Wachenheim leaves with one of the most mixed legacies I've ever seen for an assistant coach.  He was vilified at times for the play of the O-line, and I think at least partially deservedly so.  But he leaves on a positive note, having gained a lot of credit for making the O-line not be a total black hole of suck despite being held together with Scotch tape and having to use 260-pound converted DE (or TE or whatever) Jack English as a left tackle.  And I think also deservedly so.

It leaves UVA with two openings to fill, including the impending (or already-occurred) retirement of Tom O'Brien, whose UVA career was basically a dud.  There's an inexplicable level of support for Ron Mattes, who was here like, a year, and performed no miracles.  He'll be here as soon as Bill Musgrave comes back, I'm sure.  A much more likely name, and these tea leaves sure read awfully clearly, thanks to Streaking the Lawn's Tweety account, is current Edmonton Eskimos O-line coach Jonathan Himebauch.


For lack of anything to do in this basketball wilderness, I put together another season sim, since it had been a couple weeks and stuff happened.  You can find it below and on the original season sim post, for easier comparison to the previous version.

NC State and Notre Dame are on the rise; both won an early-season ACC game against Wake and FSU, respectively, and ND has been handling a lot of business as well.  NC State, not so much, but then, Wofford is actually awfully highly-ranked for a SoCon team.

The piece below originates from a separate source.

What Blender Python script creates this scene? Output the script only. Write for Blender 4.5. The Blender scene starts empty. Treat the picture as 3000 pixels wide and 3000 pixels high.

Being as UVA has also been handling business, the Hoos leapfrogged Louisville, which itself didn't exactly fare badly, just not as well as UVA.  Maryland and VCU are both higher-ranked than all but five ACC teams, and UVA crushed both on the road.  It's becoming clear that there's a top three in this league, and as such, the race for the top seed has obvious huge implications.

1 comment:

Anonymous said...

TOB stole a lot of money from UVA this go-around. Shameful.